— BEGIN —

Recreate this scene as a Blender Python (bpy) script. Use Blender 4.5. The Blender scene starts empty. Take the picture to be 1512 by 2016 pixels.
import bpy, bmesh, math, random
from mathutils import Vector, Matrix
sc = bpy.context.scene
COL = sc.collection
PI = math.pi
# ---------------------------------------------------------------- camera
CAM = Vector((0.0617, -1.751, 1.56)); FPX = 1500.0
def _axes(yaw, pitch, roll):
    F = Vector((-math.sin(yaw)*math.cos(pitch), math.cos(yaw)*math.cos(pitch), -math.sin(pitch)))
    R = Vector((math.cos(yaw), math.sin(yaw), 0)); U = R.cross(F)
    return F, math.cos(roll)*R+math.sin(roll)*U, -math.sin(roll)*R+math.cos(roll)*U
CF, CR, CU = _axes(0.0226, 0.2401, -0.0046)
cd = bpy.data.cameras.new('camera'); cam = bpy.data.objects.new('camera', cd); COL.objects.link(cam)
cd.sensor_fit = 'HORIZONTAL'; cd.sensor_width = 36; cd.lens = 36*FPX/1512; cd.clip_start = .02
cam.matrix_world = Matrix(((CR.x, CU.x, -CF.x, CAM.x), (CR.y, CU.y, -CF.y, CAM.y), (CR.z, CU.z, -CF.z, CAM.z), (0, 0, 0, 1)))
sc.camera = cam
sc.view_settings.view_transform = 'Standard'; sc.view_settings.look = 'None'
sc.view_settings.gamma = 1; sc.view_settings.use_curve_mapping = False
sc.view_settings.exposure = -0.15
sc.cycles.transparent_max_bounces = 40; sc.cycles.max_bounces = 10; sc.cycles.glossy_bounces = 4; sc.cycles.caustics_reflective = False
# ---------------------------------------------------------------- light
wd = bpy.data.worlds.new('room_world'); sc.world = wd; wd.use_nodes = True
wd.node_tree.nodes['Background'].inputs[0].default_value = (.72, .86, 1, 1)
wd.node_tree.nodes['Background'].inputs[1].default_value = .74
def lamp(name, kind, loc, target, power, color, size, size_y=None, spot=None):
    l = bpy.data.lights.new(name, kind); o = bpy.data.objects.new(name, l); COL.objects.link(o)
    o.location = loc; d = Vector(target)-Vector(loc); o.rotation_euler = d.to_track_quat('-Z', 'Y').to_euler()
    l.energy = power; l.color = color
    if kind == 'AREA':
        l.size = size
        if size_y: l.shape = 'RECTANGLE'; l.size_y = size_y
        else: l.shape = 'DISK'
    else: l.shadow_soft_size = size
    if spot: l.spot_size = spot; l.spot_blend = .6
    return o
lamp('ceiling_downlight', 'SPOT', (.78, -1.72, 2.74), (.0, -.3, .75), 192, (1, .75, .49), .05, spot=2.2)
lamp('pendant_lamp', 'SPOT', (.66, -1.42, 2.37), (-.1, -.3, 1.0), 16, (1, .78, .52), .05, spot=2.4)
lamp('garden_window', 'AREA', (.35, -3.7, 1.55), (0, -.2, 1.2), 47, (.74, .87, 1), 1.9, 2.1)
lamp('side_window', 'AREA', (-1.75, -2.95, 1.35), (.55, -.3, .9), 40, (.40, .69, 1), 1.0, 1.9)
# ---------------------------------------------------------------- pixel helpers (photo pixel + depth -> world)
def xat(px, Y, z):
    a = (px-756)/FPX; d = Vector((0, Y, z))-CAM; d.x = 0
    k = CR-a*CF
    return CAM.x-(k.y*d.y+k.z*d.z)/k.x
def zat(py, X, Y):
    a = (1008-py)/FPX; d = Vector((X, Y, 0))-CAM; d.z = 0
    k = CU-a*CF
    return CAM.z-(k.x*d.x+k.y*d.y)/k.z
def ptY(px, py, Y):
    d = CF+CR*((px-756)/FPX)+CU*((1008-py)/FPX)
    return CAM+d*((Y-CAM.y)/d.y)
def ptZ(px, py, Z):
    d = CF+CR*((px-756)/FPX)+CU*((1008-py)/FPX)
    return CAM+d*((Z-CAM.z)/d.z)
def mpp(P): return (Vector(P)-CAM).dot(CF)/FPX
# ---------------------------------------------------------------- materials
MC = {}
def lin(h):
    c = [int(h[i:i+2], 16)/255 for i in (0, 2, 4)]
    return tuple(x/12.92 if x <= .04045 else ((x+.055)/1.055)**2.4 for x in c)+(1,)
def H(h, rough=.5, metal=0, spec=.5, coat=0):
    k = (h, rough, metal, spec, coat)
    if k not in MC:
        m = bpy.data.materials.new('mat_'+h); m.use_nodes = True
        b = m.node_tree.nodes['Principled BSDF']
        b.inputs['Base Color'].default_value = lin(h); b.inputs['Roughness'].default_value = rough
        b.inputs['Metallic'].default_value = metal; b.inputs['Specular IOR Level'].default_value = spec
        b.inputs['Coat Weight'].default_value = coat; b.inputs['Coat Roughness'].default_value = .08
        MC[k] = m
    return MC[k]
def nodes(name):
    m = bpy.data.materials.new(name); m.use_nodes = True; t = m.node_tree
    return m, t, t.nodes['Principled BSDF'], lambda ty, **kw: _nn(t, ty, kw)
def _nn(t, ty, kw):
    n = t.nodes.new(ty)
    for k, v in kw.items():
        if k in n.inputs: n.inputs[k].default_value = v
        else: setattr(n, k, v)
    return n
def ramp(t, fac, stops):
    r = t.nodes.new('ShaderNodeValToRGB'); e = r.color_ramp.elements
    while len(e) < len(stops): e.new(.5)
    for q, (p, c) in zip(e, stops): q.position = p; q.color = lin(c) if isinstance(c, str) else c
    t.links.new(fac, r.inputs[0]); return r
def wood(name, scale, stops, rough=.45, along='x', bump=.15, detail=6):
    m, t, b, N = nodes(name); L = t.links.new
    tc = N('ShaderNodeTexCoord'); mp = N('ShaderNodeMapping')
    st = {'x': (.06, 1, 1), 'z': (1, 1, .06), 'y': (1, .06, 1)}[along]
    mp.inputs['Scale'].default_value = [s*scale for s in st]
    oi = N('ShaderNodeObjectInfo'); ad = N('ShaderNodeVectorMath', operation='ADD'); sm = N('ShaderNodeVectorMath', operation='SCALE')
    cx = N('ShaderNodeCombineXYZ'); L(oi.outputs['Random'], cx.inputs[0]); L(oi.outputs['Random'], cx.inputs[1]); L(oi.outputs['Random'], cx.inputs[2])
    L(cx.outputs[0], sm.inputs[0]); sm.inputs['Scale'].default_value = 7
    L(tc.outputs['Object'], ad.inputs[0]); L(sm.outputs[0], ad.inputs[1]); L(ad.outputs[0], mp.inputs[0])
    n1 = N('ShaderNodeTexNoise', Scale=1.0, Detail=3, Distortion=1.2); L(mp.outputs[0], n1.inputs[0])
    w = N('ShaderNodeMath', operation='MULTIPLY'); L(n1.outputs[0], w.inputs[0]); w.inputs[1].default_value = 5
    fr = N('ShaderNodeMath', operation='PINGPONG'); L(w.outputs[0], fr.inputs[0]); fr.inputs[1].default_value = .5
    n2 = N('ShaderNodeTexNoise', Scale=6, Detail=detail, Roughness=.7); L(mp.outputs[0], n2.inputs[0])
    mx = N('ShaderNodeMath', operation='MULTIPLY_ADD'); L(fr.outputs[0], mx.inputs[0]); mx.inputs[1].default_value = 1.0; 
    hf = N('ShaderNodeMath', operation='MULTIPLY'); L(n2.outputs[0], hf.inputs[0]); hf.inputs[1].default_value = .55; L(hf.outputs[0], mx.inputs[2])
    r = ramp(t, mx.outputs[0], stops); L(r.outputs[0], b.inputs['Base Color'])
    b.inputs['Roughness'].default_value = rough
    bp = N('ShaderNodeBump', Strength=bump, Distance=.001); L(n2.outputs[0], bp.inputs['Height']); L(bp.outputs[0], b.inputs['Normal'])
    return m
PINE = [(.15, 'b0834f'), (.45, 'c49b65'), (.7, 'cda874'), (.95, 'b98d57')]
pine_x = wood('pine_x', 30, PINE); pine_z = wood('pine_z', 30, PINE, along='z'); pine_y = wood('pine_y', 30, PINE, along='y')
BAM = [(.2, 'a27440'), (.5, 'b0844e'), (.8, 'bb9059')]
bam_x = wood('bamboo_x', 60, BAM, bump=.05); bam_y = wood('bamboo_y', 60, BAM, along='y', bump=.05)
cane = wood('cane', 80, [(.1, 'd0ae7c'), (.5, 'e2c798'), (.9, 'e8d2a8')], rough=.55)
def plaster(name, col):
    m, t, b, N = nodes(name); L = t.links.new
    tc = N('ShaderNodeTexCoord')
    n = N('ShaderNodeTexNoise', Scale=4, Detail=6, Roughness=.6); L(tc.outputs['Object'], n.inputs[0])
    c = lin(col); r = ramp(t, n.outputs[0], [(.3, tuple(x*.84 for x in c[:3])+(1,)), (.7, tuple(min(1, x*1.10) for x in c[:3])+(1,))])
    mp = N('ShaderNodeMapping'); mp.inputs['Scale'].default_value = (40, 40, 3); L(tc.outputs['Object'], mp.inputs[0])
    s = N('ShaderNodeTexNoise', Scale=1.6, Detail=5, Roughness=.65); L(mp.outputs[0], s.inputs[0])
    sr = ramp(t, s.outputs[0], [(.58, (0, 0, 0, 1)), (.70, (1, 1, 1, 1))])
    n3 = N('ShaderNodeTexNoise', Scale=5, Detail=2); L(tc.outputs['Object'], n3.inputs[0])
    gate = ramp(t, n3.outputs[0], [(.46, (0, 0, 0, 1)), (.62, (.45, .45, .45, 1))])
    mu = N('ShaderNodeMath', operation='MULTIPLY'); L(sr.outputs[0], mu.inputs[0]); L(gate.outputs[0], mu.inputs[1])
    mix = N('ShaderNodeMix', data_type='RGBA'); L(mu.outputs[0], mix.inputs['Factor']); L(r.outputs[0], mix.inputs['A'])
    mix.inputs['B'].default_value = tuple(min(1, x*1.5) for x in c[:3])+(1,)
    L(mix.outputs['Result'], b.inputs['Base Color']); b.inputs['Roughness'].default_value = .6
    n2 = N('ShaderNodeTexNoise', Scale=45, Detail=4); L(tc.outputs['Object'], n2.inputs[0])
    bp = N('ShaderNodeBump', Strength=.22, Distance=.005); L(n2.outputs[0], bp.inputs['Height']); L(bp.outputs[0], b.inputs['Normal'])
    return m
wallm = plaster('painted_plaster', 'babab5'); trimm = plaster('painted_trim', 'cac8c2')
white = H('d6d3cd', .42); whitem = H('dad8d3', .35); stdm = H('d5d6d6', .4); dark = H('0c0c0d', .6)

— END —

> _Written exercise_
Isolate the lines above that contain the word "scene" and copy them.

> _Written solution_
Recreate this scene as a Blender Python (bpy) script. Use Blender 4.5. The Blender scene starts empty. Take the picture to be 1512 by 2016 pixels.
sc = bpy.context.scene